Pipeline proposed to bring gas to Lhasa from Qinghai


(TibetanReview.net, Dec 2, 2008) — With its plan to exploit oil and gas reserves in the Tibet Autonomous Region having hit a snag, China’s state-run energy giant CNPC now wants to build a pipeline to transport gas to the region from Qinghai, reported Energy Tribune (TX, US) Dec 1. It said the feasibility study had been completed for the 1,365 km pipeline, which is expected to carry gas from the Tainan gasfield in Qinghai’s Qaidam basin to Lhasa. However, China’s top government planning agency, the National Development and Reform Commission, is yet to approve it.

The report said the pipeline will have throughput capacity of 1.2 billion cubic meters per year.

The pipeline decision is said to China’s failure to find major oil and gas deposits in the region. CNPC has drilled one well in Qiangtang basin, but there was not much to show for it.

In 2007, Sinopec set up a special team to explore the Naqu (Tibetan: Nagchu) area covering 10,000 square km.
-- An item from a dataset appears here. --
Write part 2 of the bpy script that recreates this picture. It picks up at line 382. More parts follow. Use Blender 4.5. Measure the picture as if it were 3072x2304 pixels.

It carried out a two-year study in the Qinghai-Tibet basin, where Naqu is located, leading to estimates that the basin could hold 10 billion metric tons of oil and gas in place. Also, in 1999, Sinopec reported a major hydrocarbon discovery at Tibet’s Luenpola basin. An appraisal well at the basin, Lunqian 3, flowed an average of 214 barrels of oil a day during drilling. But the development plans hit a snag because the oil was too heavy to be economic, the report added.